═══ DATASET ROWS

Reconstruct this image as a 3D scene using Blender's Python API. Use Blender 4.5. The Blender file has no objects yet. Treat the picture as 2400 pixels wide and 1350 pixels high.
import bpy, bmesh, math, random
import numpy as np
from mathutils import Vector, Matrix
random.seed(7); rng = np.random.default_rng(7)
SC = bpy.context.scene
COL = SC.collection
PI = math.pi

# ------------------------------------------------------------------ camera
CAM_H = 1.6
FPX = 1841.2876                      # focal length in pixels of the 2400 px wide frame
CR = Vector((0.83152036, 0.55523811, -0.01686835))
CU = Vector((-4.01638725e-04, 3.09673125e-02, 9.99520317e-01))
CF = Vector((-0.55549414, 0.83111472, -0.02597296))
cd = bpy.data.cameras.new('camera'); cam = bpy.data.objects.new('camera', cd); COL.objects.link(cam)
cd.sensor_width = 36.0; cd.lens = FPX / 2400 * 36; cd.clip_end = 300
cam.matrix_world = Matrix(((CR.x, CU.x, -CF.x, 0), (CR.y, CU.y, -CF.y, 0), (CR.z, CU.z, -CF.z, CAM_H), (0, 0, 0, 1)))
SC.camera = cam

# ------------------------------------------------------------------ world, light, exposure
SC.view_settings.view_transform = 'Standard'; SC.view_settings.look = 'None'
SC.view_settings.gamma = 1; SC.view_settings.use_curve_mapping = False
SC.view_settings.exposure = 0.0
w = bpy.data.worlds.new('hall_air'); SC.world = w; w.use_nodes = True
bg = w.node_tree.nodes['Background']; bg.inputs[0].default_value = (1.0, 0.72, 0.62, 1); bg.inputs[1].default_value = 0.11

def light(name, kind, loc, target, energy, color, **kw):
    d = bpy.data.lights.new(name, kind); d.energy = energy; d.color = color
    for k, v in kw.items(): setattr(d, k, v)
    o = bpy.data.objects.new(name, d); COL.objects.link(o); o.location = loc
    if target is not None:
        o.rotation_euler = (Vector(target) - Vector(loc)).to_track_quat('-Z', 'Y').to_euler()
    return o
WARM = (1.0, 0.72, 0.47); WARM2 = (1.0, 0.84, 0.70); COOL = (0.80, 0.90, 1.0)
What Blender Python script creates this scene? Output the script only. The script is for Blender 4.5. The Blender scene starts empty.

══════

■ THE EXERCISE ■
Count the lines in the entries above that include the string "pixels", then give only that figure.

■ RESPONSE ■
2